Ziel der überkonfessionellen «Bettagsbegegnung» vom 12. September im Bundeshaus bestand darin, sich anlässlich des Eidgenössischen Dank-, Buss- und Bettags vom dritten Sonntag im September der Werte wie Friedensförderung, Versöhnung und Solidarität zu besinnen und sie zu stärken. Diese Werte hätten eine traditionell starke Verankerung in der Geschichte der Schweiz, heisst es in der Medienmitteilung der Organisatoren. Am Anlass, der unter dem Patronat von sechs Mitgliedern des eidgenössischen Parlaments stand, sprachen Bundesrat Ignazio Cassis, Aussenminister der Schweiz, Alojz Peterle, ehemaliger Ministerpräsident Sloweniens und die Ruanderin, Nelly Mukazayire, Ökonomin und ehemalige Beraterin im Stab des Präsidenten, über Brücken für den Frieden.
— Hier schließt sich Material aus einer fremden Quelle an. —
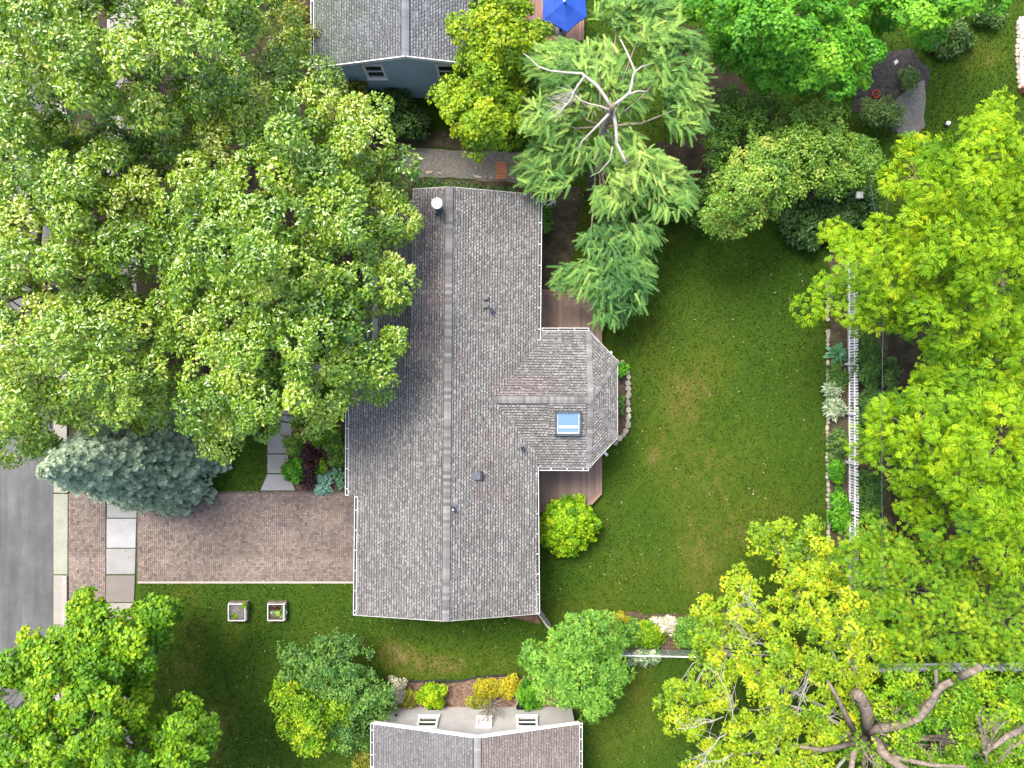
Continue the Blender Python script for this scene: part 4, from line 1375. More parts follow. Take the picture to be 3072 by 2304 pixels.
# ================================================================== GARDEN THINGS
# two raised beds with white frames
def raised_bed(px, py, w, label, kind):
    c = P(px, py, 0)
    root = thing('raised_bed', c, label, 'garden bed', 'square raised beds on the front lawn')
    h = .28
    for (dx, dy, lx, ly) in ((0, w / 2, w + .06, .06), (0, -w / 2, w + .06, .06), (w / 2, 0, .06, w - .06), (-w / 2, 0, .06, w - .06)):
        MB().box(c + Vector((dx, dy, h / 2)), (lx, ly, h)).build('side_board', M['bark'], root)
    MB().box(c + up * .12, (w - .06, w - .06, .24)).build('soil', M['soil'] if kind else M['gravel'], root)
    hf = .42
    for i in range(4):
        a = [(-1, -1), (1, -1), (1, 1), (-1, 1)][i]; b = [(1, -1), (1, 1), (-1, 1), (-1, -1)][i]
        pa = c + Vector((a[0] * w * .47, a[1] * w * .47, hf)); pb = c + Vector((b[0] * w * .47, b[1] * w * .47, hf))
        MB().bar(pa, pb, .032, .035).build('frame_bar', M['fence_white'], root)
        MB().bar(pa - up * .42, pa - up * .02, .045, .045).build('frame_post', M['fence_white'], root)
    return root
raised_bed(720, 1829, .86, 'square raised bed with pale soil and two seedlings, white frame', 0)
raised_bed(836, 1829, .84, 'square raised bed packed with reddish plants, white frame', 1)

# blue parasol and the terrace beneath it
td = sheet('terrace', [(1560, -200), (1745, -200), (1745, 132), (1560, 132)], .03, M['sand'])
x = 1562; r_ = random.Random(7)
while x < 1744:
    a = P(x, 130, 0); b = P(x + 8, -190, 0); k = r_.uniform(.85, 1.15)
    MB().prism([(a.x, a.y), (b.x, a.y), (b.x, b.y), (a.x, b.y)], .02, .3, (.30 * k, .18 * k, .14 * k)).build('plank', M['deck'], td)
    x += 8.6
um = thing('parasol', P(1693, 25, 0), 'bright blue canvas parasol beside the blue grey house', 'parasol')
zc, ztop = 2.45, 2.95
apx = P(1693, 5, ztop)
ring_ = [P(x, y, zc) for (x, y) in ((1628, 60), (1702, 96), (1760, 50), (1756, -50), (1684, -84), (1626, -40))]
for i in range(6):
    a, b = ring_[i], ring_[(i + 1) % 6]
    m_ = a.lerp(b, .5).lerp(apx, .03) + up * .02
    q1 = a.lerp(apx, .5) - up * .03; q2 = b.lerp(apx, .5) - up * .03; qm = m_.lerp(apx, .5) - up * .05
    o = MB().add([a, m_, b, q1, qm, q2, apx, a - up * .07, m_ - up * .07, b - up * .07], [(0, 1, 4, 3), (1, 2, 5, 4), (3, 4, 6), (4, 5, 6), (7, 8, 1, 0), (8, 9, 2, 1)]).build('panel', M['umbrella'], um)
for i in range(6):
    MB().bar(ring_[i] - up * .03, apx - up * .06, .025, .03).build('rib', M['dark_metal'], um)
gp = Vector((apx.x, apx.y, .3))
MB().tube([gp, apx - up * .02], [.028, .028], 8).build('pole', M['dark_metal'], um)
MB().lathe(apx, [(.03, -.03), (.05, .02), (.055, .07), (.03, .11)], 12).build('finial', M['white'], um)
MB().lathe(gp, [(.3, 0), (.3, .05), (.08, .1), (.05, .3)], 16).build('base', M['dark_metal'], um)
fc = thing('garden_chair', P(1630, 90, 0), 'red brown chair half hidden beneath the blue parasol', 'chair')
cc = P(1640, 78, .3)
MB().box(cc + up * .42, (.5, .5, .05)).build('seat', M['terracotta'], fc)
MB().box(cc + Vector((-.24, 0, .75)), (.04, .5, .6)).build('backrest', M['terracotta'], fc)
for (dx, dy) in ((-.22, -.22), (.22, -.22), (.22, .22), (-.22, .22)):
    MB().box(cc + Vector((dx, dy, .2)), (.045, .045, .4)).build('leg', M['terracotta'], fc)

# bird feeder on a pole
bf = thing('bird_feeder', P(2540, 590, 0), 'small white square bird feeder on a pole above dark shrubs', 'bird feeder')
pb = P(2573, 588, 2.2)
MB().tube([Vector((pb.x, pb.y, 0)), pb], [.025, .025], 8).build('pole', M['bark'], bf)
MB().box(pb + up * .10, (.20, .20, .2)).build('box', M['white'], bf)
MB().add([pb + Vector((sx * .15, sy * .15, .21)) for sx, sy in ((-1, -1), (1, -1), (1, 1), (-1, 1))] + [pb + up * .3], [(0, 1, 4), (1, 2, 4), (2, 3, 4), (3, 0, 4), (3, 2, 1, 0)]).build('lid', M['fence_white'], bf)
# garden ornaments in the far corner
fp = thing('flower_pot', P(2618, 290, 0), 'small red glazed flower pot at the edge of the dark path', 'pot')
MB().lathe(P(2618, 290, .03), [(.12, 0), (.18, .3), (.2, .32), (.2, .36), (.16, .36), (.15, .3)], 14).build('pot', M['red'], fp)
MB().lathe(P(2618, 290, .03), [(.15, .28), (.15, .31), (.05, .33)], 14).build('soil', M['soil'], fp)
ps = thing('stepping_stone', P(2685, 188, 0), 'pale square slab lying on the dark bark path', 'slab')
MB().prism([(P(x, y).x, P(x, y).y) for x, y in ((2679, 186), (2689, 180), (2694, 188), (2684, 197))], .03, .08, (.4, .4, .4), .01).build('slab', M['concrete'], ps)
ob = thing('garden_ball', P(2800, 372, 0), 'white ball shaped lawn light beside the lime tree', 'light')
MB().lathe(P(2838, 374, .05), [(.04, 0), (.04, .08), (.08, .1), (.11, .16), (.11, .2), (.08, .26), (.03, .29)], 16).build('globe', M['white'], ob, True)
MB().lathe(P(2838, 374, 0), [(.12, 0), (.12, .06)], 14).build('base', M['black'], ob)

# overhead wires
for k, (pa, pb_, lab) in enumerate((((2662, 580, 7.0), (2650, 1790, 7.0), 'thin overhead cable running straight above the rear shrubs'), ((2610, 480, 6.2), (2645, 700, 6.2), 'slack slanting cable dropping through the lime tree'))):
    a, b = P(*pa), P(*pb_)
    root = thing('overhead_wire', a, lab, 'cable')
    L = [a.lerp(b, i / 12.0) - up * (.25 * math.sin(math.pi * i / 12.0)) for i in range(13)]
    MB().tube(L, [.008] * 13, 5).build('cable', M['dark_metal'], root)

# black edging hose by the bark bed
eh = thing('garden_edging', P(1205, 2045, 0), 'black rubber edging strip winding along the bark bed', 'edging')
pts = [(1203, 2044), (1260, 2044), (1320, 2042), (1378, 2044), (1420, 2034), (1470, 2028), (1520, 2026), (1575, 2031), (1640, 2036)]
MB().tube([P(x, y, .06) for x, y in pts], [.05] * len(pts), 8).build('strip', M['fabric'], eh, True)

# ================================================================== TREES
GAP_L = [(111, 320, 30), (240, 352, 38), (200, 320, 22), (445, 157, 24), (486, 268, 42), (588, 232, 20), (912, 324, 26), (713, 440, 26), (760, 555, 42), (740, 500, 22), (324, 514, 26), (486, 560, 24), (315, 648, 28),
         (130, 694, 34), (597, 662, 26), (407, 759, 22), (412, 860, 28), (370, 810, 24), (481, 916, 24), (162, 860, 34), (37, 907, 40), (60, 960, 20), (616, 1115, 32), (731, 1175, 20), (796, 1083, 24),
         (167, 1282, 34), (972, 1022, 20), (907, 796, 14), (1130, 850, 24), (1120, 930, 20), (1115, 1015, 26), (1140, 1040, 16), (1160, 870, 16), (520, 1240, 26), (850, 1285, 22), (260, 1000, 12), (680, 870, 16), (30, 240, 26), (640, 60, 18), (300, 70, 20)]
GAP_L = [(a, b, c * .8) for a, b, c in GAP_L]
COMMON_L = dict(leaf='glossy', tpl='rhomb', size=.155, sp=1.3, subs=34, per=18, sub_r=.25, layers=3, drop=.75, jz=.7, flat=.6, tshell=.85, crad=.52, edge=.3, gaps=GAP_L, rnd=.48, upness=.75, csd=.12, tsd=.17, amp=9)
tree('maple_tree', 'tall broad glossy leaved maple over the sidewalk in the top corner', 'tree',
     [(-160, -160), (860, -160), (830, 60), (800, 170), (700, 260), (560, 340), (420, 380), (300, 420), (150, 420), (-160, 470)], 11.5, 8.0, (330, 120), seed=101, r0=.34, **COMMON_L)
tree('maple_tree', 'largest glossy leaved maple with pale twigs, overhanging the grey roof', 'tree',
     [(760, 130), (830, 30), (880, 70), (960, 150), (1005, 200), (1060, 260), (1130, 300), (1180, 350), (1185, 410), (1232, 455), (1250, 560), (1285, 690), (1245, 730), (1262, 850), (1235, 890), (1245, 970), (1225, 1030),
      (1190, 1065), (1200, 1130), (1200, 1205), (1130, 1215), (1052, 1245), (1045, 1275), (1000, 1292), (930, 1292), (880, 1262), (840, 1245), (800, 1310), (790, 1345), (740, 1372), (660, 1376), (590, 1345), (560, 1290), (515, 1240), (480, 1120), (400, 980), (270, 840), (230, 640), (220, 460), (290, 340), (480, 280), (640, 250)],
     10.8, 5.4, (800, 800), seed=102, r0=.42, nlimb=9, **COMMON_L)
tree('maple_tree', 'yellowish glossy maple leaning over the street edge above the spruce', 'tree',
     [(-160, 400), (60, 320), (220, 350), (340, 450), (380, 620), (380, 760), (400, 860), (480, 960), (520, 1080), (515, 1200), (480, 1290), (430, 1335), (380, 1322), (310, 1292), (205, 1295), (150, 1385), (60, 1395), (-160, 1405)],
     10.0, 5.6, (250, 900), seed=103, r0=.36, tint0=.52, **COMMON_L)

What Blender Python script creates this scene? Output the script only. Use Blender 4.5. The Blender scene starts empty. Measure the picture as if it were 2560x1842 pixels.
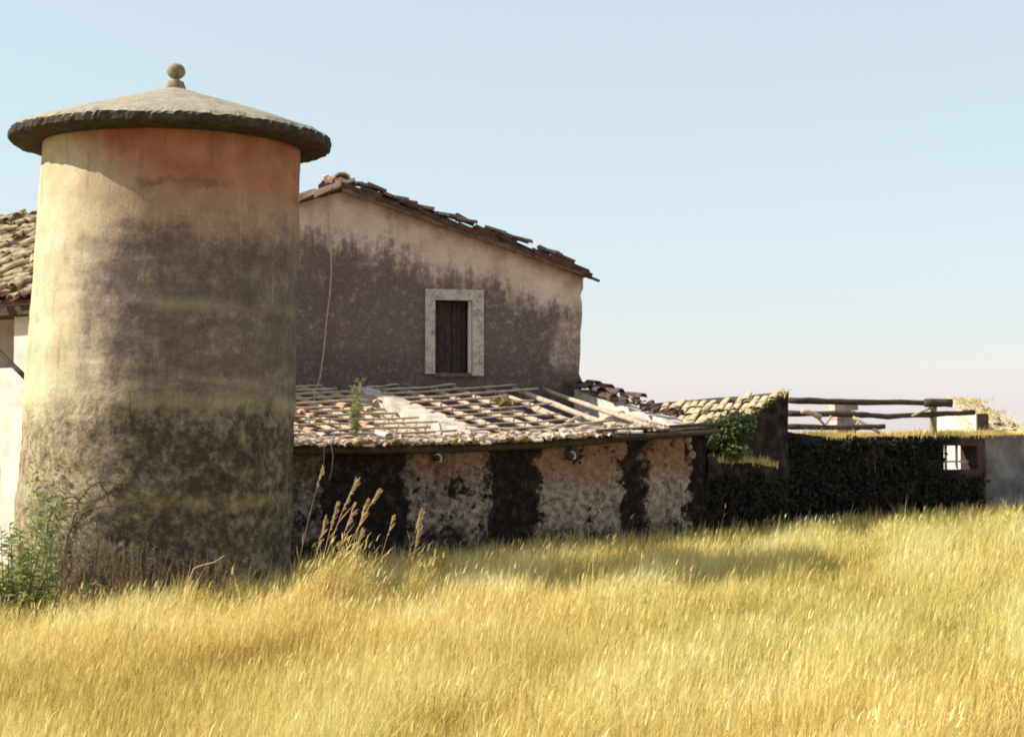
import bpy, bmesh, math, random
import numpy as np
from mathutils import Vector, Matrix, noise as mnoise

random.seed(7)
rng = np.random.default_rng(11)
SC = bpy.context.scene
COL = SC.collection
R = math.radians

# ------------------------------------------------------------------ camera
F = 3900.0                       # focal length in photo pixels (2560 wide)
HOR = 1080.0                     # horizon row in the photo
CAMZ = 2.0
PITCH = math.atan((HOR - 921) / F)
cam = bpy.data.cameras.new('camera')
cam.lens = 36 * F / 2560
cam.sensor_width = 36
cam.clip_end = 8000
camo = bpy.data.objects.new('camera', cam)
COL.objects.link(camo)
camo.location = (0, 0, CAMZ)
camo.rotation_euler = (R(90) + PITCH, 0, 0)
SC.camera = camo

# ------------------------------------------------------------------ world, sun, exposure
SUN_EL = R(39)
SUN_AZ = R(-94.5)                  # measured from +Y towards +X: the sun stands to the left
to_sun = Vector((math.sin(SUN_AZ) * math.cos(SUN_EL), math.cos(SUN_AZ) * math.cos(SUN_EL), math.sin(SUN_EL)))
w = bpy.data.worlds.new('World')
SC.world = w
w.use_nodes = True
wn = w.node_tree
sky = wn.nodes.new('ShaderNodeTexSky')
sky.sky_type = 'NISHITA'
sky.sun_disc = False
sky.sun_elevation = SUN_EL
sky.sun_rotation = SUN_AZ
sky.air_density = 1.0
sky.dust_density = 0.6
sky.ozone_density = 0.7
bg = wn.nodes['Background']
hs = wn.nodes.new('ShaderNodeHueSaturation')
hs.inputs['Saturation'].default_value = 1.3
hs.inputs['Hue'].default_value = 0.440
wn.links.new(sky.outputs[0], hs.inputs['Color'])
veil = wn.nodes.new('ShaderNodeMix')              # thin pale summer haze in the air
veil.data_type = 'RGBA'
veil.inputs[0].default_value = 0.62
wn.links.new(hs.outputs[0], veil.inputs[6])
veil.inputs[7].default_value = (6.3, 6.25, 6.75, 1)
wn.links.new(veil.outputs[2], bg.inputs[0])
bg.inputs[1].default_value = 0.088
sl = bpy.data.lights.new('sun', 'SUN')
sl.energy = 4.9
sl.angle = R(0.6)
sl.color = (1.0, 0.90, 0.74)
so = bpy.data.objects.new('sun', sl)
COL.objects.link(so)
so.rotation_euler = to_sun.to_track_quat('Z', 'Y').to_euler()
so.location = (-20, 10, 20)
SC.view_settings.view_transform = 'Standard'
SC.view_settings.look = 'None'
SC.view_settings.gamma = 1
SC.view_settings.exposure = 0.70
SC.render.film_transparent = False
SC.cycles.filter_width = 1.9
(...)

Der Eidgenössische Dank-, Buss- und Bettag gehört in der Schweiz zu den höchsten Feiertagen und hat eine lange Tradition. Laut den Organisatoren komme dem Feiertag angesichts der zunehmenden Säkularisierung die Aufgabe zu, an die christlichen Wurzeln des Landes zu erinnern und die Dankbarkeit für den Segen in Vergangenheit und Gegenwart wach zu halten. Eine der Absichten des Bettages bestehe auch darin, den Respekt vor Andersdenkenden zu fördern, sagte Nationalrat Philipp Hadorn /SP), der mit Nationalrätin Marianne Streiff (EVP) den Event moderierte. Die Stärke eines Volkes messe sich am Verhalten den Schwachen gegenüber, so Hadorn.
Ignazio Cassis
Bundesrat Ignazio Cassis erinnerte in seinem Grusswort zur Bettagsbegegnung daran, wie nach dem Sonderbundskrieg, einem einmonatigen Bürgerkrieg in der Schweiz (1847), beiden Parteien, die liberalen, mehrheitlich reformierten Kantone sowie die konservativ, vorwiegend katholischen Kantone, aufeinander zugingen, um gemeinsam in die Zukunft zu gehen. Das Resultat sei die Verfassung von 1848 gewesen.
Alojz Peterle
Alojz Peterle, ehemaliger Ministerpräsidenten von Slowenien, rief dazu auf, die Menschenwürde in der heutigen globalisierten Welt hochzuhalten: «Wir sind alle gleich, was unsere Würde angeht; niemand hat eine grössere, höhere, bessere Würde. Das ist die Basis für Dialog und – politisch gesprochen – für Kompromisse.»
Nelly Mukazayire
Nelly Mukazayire, Ökonomin und ehemalige Beraterin im Stab des Präsidenten von Ruanda, schilderte, wie nach dem Völkermord 1994, bei dem in einem Monat eine Million Menschen getötet wurden, durch Aufarbeitung und Benennung des Geschehenen, Versöhnung zwischen Tätern und Opfern angestrebt wurde. Ihre Mutter sitze als eine der Täterinnen in der Hauptstadt Kigali eine lebenslange Gefängnisstrafe ab. Als Tochter einer Täterin sei sie durch verschiedene Phasen gegangen: von Verdrängen über Identitätsverlust, sich der Wahrheit zu stellen, der Mutter zu vergeben und sich auszusöhnen. Sie lebe davon, dass Kinder nicht für das verantwortlich gemacht würden, was ihre Eltern verbrochen hätten, sagte Nelly Mukazayire.
Umrahmt waren die Referate von einem Mittagessen, einer Lesung aus der Bibel durch Pfarrer Alfred Aeppli, Gebet und Fürbitte durch Mitglieder des Patronatskomitees. Rund 70 Personen aus Bundespolitik und -verwaltung, Botschafterkreisen, internationaler Politik, Wirtschaft und Kirchen folgten in diesem Jahr der Einladung zur Bettagsbegegnung.
Patronat
Die überkonfessionelle Bettagsbegegnung fand zum zweiten Mal statt und wird von fünf Nationalräten und einer Nationalrätin aus fünf politischen Parteien getragen: Marianne Streiff (EVP), Philipp Hadorn und Eric Nussbaumer (beide SP), Erich von Siebenthal (SVP), Laurent Wehrli (FDP) sowie Christian Lohr (CVP). Ihr gemeinsames Anliegen ist es, Dankbarkeit, Friedensförderung und Versöhnung sowie Gebet auch im politischen Alltag als Quelle der Hoffnung und Ermutigung zu stärken.